Tango's smart visit

There are N cities connected by M bidirectional roads. Each of these cities has an Airport which can be used to travel from one to another city regardless of whether these are connected by a road or not.

You’re Charlie, Tango’s best friend.
Tango would be happy if he gets to visit all of these cities using at most $K$ flights.
Provide a sequence that makes him happy. If It's not possible to do so print $-1$ and if there are multiple sequence output the Lexicographically smallest sequence. 

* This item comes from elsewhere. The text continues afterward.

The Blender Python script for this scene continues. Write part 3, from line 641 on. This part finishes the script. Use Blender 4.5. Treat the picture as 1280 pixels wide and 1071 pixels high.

Note - Tango is okay if he revisits a city but he can't afford more than $K$ flights

Example:

Input: n = 5, m = 3, k =2, edges = {{1, 2}, {3, 4}, {4, 5}}
Output: 1 2 3 4 5

Approach

C++

#include <bits/stdc++.h>
using namespace std;
#define max 100005
vector<long long> g[max];
vector<long long> p(max);
vector<long long> size1(max);

void initialize(long long i)
{
    p[i] = i;
    size1[i] = 1;
}

long long find(long long i)
{
    if (p[i] == i)
        return i;
    else
        return p[i] = find(p[i]);
}

void unionFind(long long A, long long B)
{
    long long root_A = find(A);
    long long root_B = find(B);
    if (root_A != root_B)
        if (size1[root_A] < size1[root_B])
        {
            p[root_A] = root_B;
            size1[root_B] += size1[root_A];
        }
        else
        {
            p[root_B] = root_A;
            size1[root_A] += size1[root_B];
        }
}

void tangoSmartVisit(int n, int m, int k,
                     vector<vector<int>> &edges)
{
    for (long long i = 0; i < n; i++)
    {
        initialize(i);
    }
    for (long long i = 0; i < m; i++)
    {
        long long a = edges[i][0], b = edges[i][1];

        a--, b--;
        g[a].push_back(b);
        g[b].push_back(a);
        unionFind(a, b);
    }
    long long sz[n] = {0};
    long long total = 0;
    for (long long i = 0; i < n; i++)
    {
        sz[find(i)]++;
    }
    for (long long i = 0; i < n; i++)
    {
        total += (sz[i] > 0);
    }
    set<long long> comp[n];
    for (long long i = 0; i < n; i++)
    {
        comp[find(i)].insert(i);
    }
    long long req = total, prev = 0;
    if (k < req - 1)
    {
        cout << "-1" << endl;
        return;
    }
    long long p = 0;
    while (p < n && req < k)
    {
        cout << p + 1 << " ";
        comp[find(p)].erase(p);
        if (find(prev) != find(p))
            k--;
        if (comp[find(p)].empty())
            k++;
        prev = p;
        p++;
    }
    sort(comp, comp + n);
    for (long long i = 0; i < n; i++)
    {
        for (auto j : comp[i])
        {
            cout << j + 1 << " ";
        }
    }
    cout << "\n";
}
int main()
{
    long long n = 5, m = 3, k = 2;
    vector<vector<int>> edges = {{1, 2}, {3, 4}, {4, 5}};

    tangoSmartVisit(n, m, k, edges);
    return 0;
}